* _Material provided_:
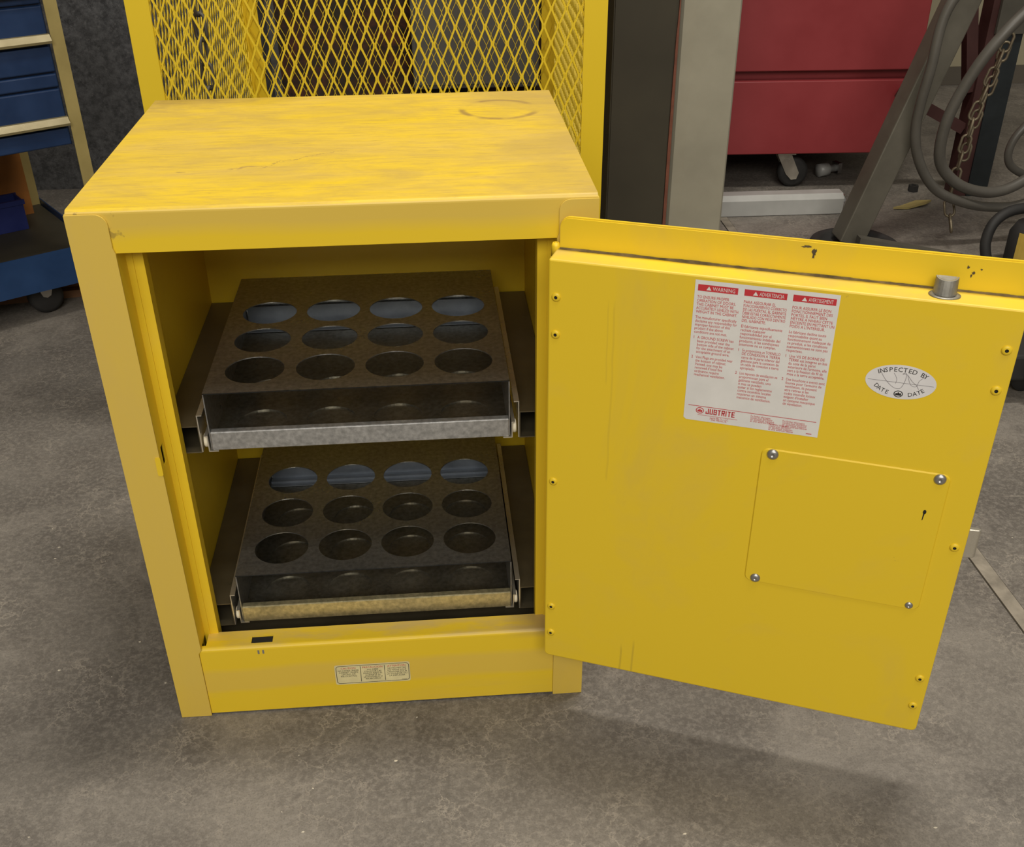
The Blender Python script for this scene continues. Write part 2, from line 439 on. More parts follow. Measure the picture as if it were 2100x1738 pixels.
# top sheet with the front rail bent down from it
b = NB()
def arc(cy, cz, r, a0, a1, n=5): return [(cy+r*math.cos(R(a0+(a1-a0)*k/n)), cz+r*math.sin(R(a0+(a1-a0)*k/n))) for k in range(n+1)]
prof = [(.457, .6875)] + arc(.0075, .6825, .005, 90, 180) + [(.0025, .642), (.032, .642), (.032, .6435), (.004, .6435)] + arc(.0075, .6825, .0035, 180, 90) + [(.457, .686)]
prism(b, prof, .0012, W-.0012, lambda y, z, x: Vector((x, y, z)))
b.normal_update()
for fc in b.faces:
    if abs(fc.normal.z) < .5 and fc.calc_center_median().y < .02: fc.material_index = 1
cpart('top_panel', b, ['top', 'rail'])
# side and back sheets
for s in (0, 1):
    b = NB(); x0 = .0 if s == 0 else W-.0015
    box(b, x0, x0+.0015, .0022, D, .0, .6835); cpart('side_panel', b, 'leg')
b = NB(); box(b, .0016, W-.0016, D-.0016, D, .0, .6855); cpart('back_panel', b, 'yel')
# corner posts: front plate with rounded inner top corner plus return flange
for s in (0, 1):
    o_ = [(0, .0005), (.039, .0005), (.039, .108), (.0427, .114), (.0427, .642), (.0408, .648)]
    o_ += [(.0288+.012*math.cos(R(a)), .671+.012*math.sin(R(a))) for a in range(0, 91, 15)] + [(0, .683)]
    b = NB()
    mx = (lambda x: x) if s == 0 else mirror
    prism(b, [(mx(x), z) for x, z in o_], 0, .0018, lambda x, z, y: Vector((x, y, z)))
    cpart('corner_post', b, 'leg')
    b = NB()
    xs = sorted((mx(.0412), mx(.0427)))
    # return flange with the latch slot left open in the left one
    if s == 0:
        box(b, *xs, .0018, .034, .114, .383); box(b, *xs, .0018, .034, .408, .642)
        box(b, *xs, .0018, .012, .383, .408); box(b, *xs, .024, .034, .383, .408)
    else: box(b, *xs, .0018, .034, .114, .642)
    fl_ = cpart('return_flange', b, 'yel')
    if s == 0:
        b = NB(); prism(b, rrect(.0375, .0435, .378, .402, .002), -.0012, .0, lambda x, z, y: Vector((x, y, z)))
        cpart('strike_clip', b, 'yel', fl_)
    b = NB()
    xa, xb = sorted((mx(.0427), mx(.060)))
    box(b, xa, xb, .033, .0346, .086, .6405)
    xa, xb = sorted((mx(.0585), mx(.060))); box(b, xa, xb, .0346, .050, .086, .6405)
    xa, xb = sorted((mx(.0427), mx(.0495))); box(b, xa, xb, .0316, .033, .086, .6405)
    cpart('door_jamb', b, 'yel')
# inner lining
for s in (0, 1):
    b = NB(); xa, xb = sorted(((.037, .0385) if s == 0 else (W-.037, W-.0385))); box(b, xa, xb, .0355, .42, .084, .648); cpart('lining_side', b, 'inner')
b = NB(); box(b, .037, W-.037, .42, .4215, .084, .648); cpart('lining_back', b, 'inner')
b = NB(); box(b, .037, W-.037, .0355, .4215, .648, .6495); cpart('lining_top', b, 'inner')
b = NB(); box(b, .037, W-.037, .0355, .4215, .0825, .084); cpart('lining_floor', b, 'tube')
# bottom rail with sill and latch hole
b = NB()
pr = [(.0022, .003)] + [(.0022, .106)] + arc(.0072, .1085, .005, 180, 90, 4) + [(.0095, .1135), (.0095, .112)] + [(.0072, .112)] + arc(.0072, .1085, .0035, 90, 180, 4) + [(.0037, .003)]
prism(b, pr, .0392, W-.0392, lambda y, z, x: Vector((x, y, z)))
for x0, x1, y0, y1 in ((.0475, .1045, .0095, .035), (.1315, W-.0475, .0095, .035), (.1045, .1315, .0225, .035)): box(b, x0, x1, y0, y1, .112, .1135)
box(b, .0475, W-.0475, .0335, .035, .085, .112)
rail = cpart('bottom_rail', b, 'kick')
b = NB(); box(b, .104, .132, .0085, .024, .099, .1115); cpart('latch_hole', b, 'hole', rail)
b = NB()
for x in (.1135, .1195): box(b, x-.0011, x+.0011, .0016, .0026, .1015, .1075)
cpart('latch_scratch', b, 'steel', rail)
# caution label on the kick plate
LX0, LX1, LZ0, LZ1 = .2065, .3045, .0395, .0735
def kf(x, z, lift): return Vector((x, .0021-.00025-.0002*lift, z))
b = NB()
poly(b, rrect(LX0, LX1, LZ0, LZ1, .003), kf, 0, 0)
o2 = rrect(LX0+.002, LX1-.0015, LZ0+.002, LZ1-.0022, .004); stroke(b, o2+[o2[0]], .0007, kf, 1, .5)
c0, c1 = LX0+.002, LX1-.0015; w3 = (c1-c0)/3
for k in (1, 2): stroke(b, [(c0+w3*k, LZ0+.0035), (c0+w3*k, LZ1-.0038)], .0007, kf, 1, .5)
cols = [('CAUTION', ['NO HANDS UNDER', 'CABINET WHEN', 'LIFTING OR', 'RELOCATING']),
        ('PRECAUCION', ['NO DEBE', 'COLOCAR LAS', 'MANOS BAJO EL', 'GABINETE AL', 'LEVANTARLO O', 'REUBICARLO']),
        ('ATTENTION', ['NE PAS METTRE', 'LES MAINS SOUS', "L'ARMOIRE POUR", 'LA SOULEVER OU', 'LA DEPLACER'])]
for k, (h, ls) in enumerate(cols):
    cx = c0+w3*(k+.5)
    put_text(b, h, .0043, cx, LZ1-.0075, kf, 2, 'CENTER', maxw=w3*.86)
    for i, l in enumerate(ls): put_text(b, l, .0034, cx, LZ1-.0112-.0032*i, kf, 1, 'CENTER', maxw=w3*.86)
poly(b, [(c1-.010, LZ0+.0035), (c1-.003, LZ0+.0035), (c1-.003, LZ0+.0040), (c1-.010, LZ0+.0040)], kf, 1)
cpart('caution_label', b, ['clear', 'black_ink', 'red_ink'], rail, label='small cream caution label in three columns')
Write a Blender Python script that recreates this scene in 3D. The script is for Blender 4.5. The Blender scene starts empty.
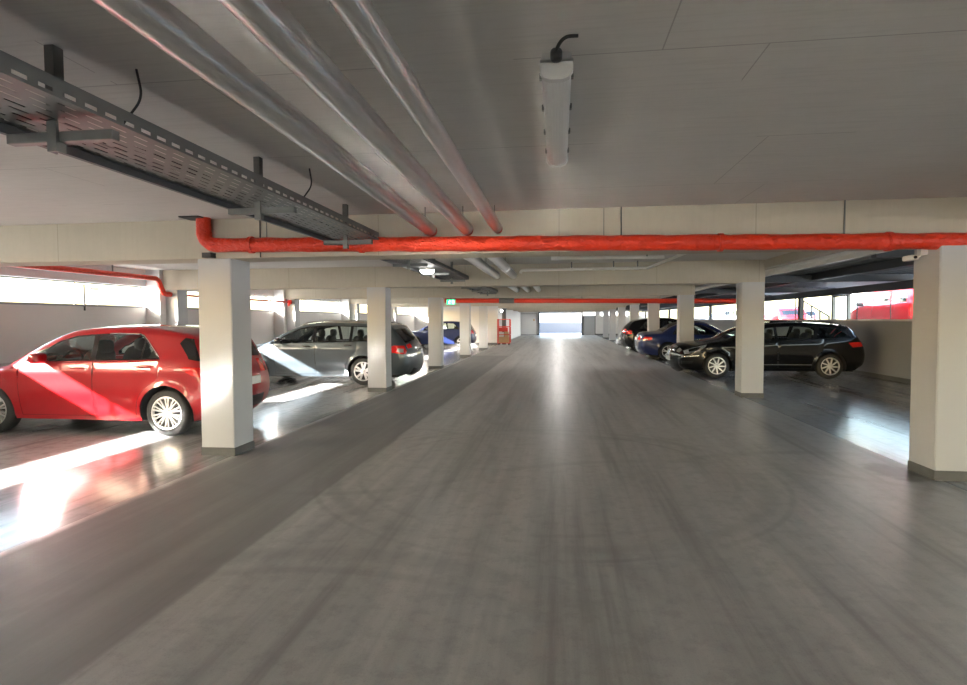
import bpy, bmesh, math, random
import numpy as np
from mathutils import Vector, Matrix
from mathutils.geometry import delaunay_2d_cdt
random.seed(7)
PI = math.pi
scn = bpy.context.scene
COL = scn.collection

# ------------------------------------------------------------------ materials
def new_mat(name):
    m = bpy.data.materials.new(name); m.use_nodes = True
    nt = m.node_tree; b = nt.nodes.get('Principled BSDF')
    return m, nt, b

def pbr(name, col, rough=.5, metal=0., coat=0., coat_rough=.05, spec=.5, bump=0., bscale=40., var=0., vscale=3.):
    m, nt, b = new_mat(name)
    b.inputs['Base Color'].default_value = (*col, 1); b.inputs['Roughness'].default_value = rough
    b.inputs['Metallic'].default_value = metal; b.inputs['Coat Weight'].default_value = coat
    b.inputs['Coat Roughness'].default_value = coat_rough; b.inputs['Specular IOR Level'].default_value = spec
    if bump or var:
        tc = nt.nodes.new('ShaderNodeTexCoord')
    if var:
        n = nt.nodes.new('ShaderNodeTexNoise'); n.inputs['Scale'].default_value = vscale; n.inputs['Detail'].default_value = 6
        nt.links.new(tc.outputs['Object'], n.inputs['Vector'])
        mx = nt.nodes.new('ShaderNodeMix'); mx.data_type = 'RGBA'
        mx.inputs[6].default_value = (*[c*(1-var) for c in col], 1); mx.inputs[7].default_value = (*[min(1, c*(1+var)) for c in col], 1)
        nt.links.new(n.outputs['Fac'], mx.inputs[0]); nt.links.new(mx.outputs[2], b.inputs['Base Color'])
    if bump:
        n2 = nt.nodes.new('ShaderNodeTexNoise'); n2.inputs['Scale'].default_value = bscale; n2.inputs['Detail'].default_value = 4
        nt.links.new(tc.outputs['Object'], n2.inputs['Vector'])
        bp = nt.nodes.new('ShaderNodeBump'); bp.inputs['Strength'].default_value = bump; bp.inputs['Distance'].default_value = .01
        nt.links.new(n2.outputs['Fac'], bp.inputs['Height']); nt.links.new(bp.outputs['Normal'], b.inputs['Normal'])
    return m

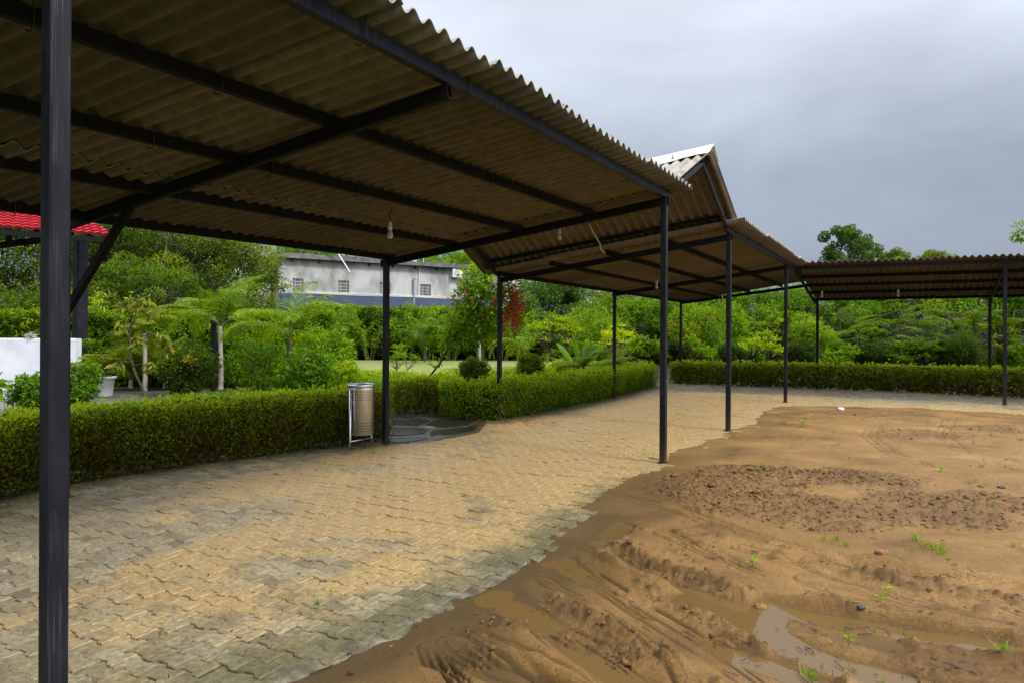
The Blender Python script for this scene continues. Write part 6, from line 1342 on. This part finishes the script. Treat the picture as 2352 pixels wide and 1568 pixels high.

* _What you have to do_: Go through the records line by line and count those containing the string "pixels". Give only the total.

* _Exercise solution_: 2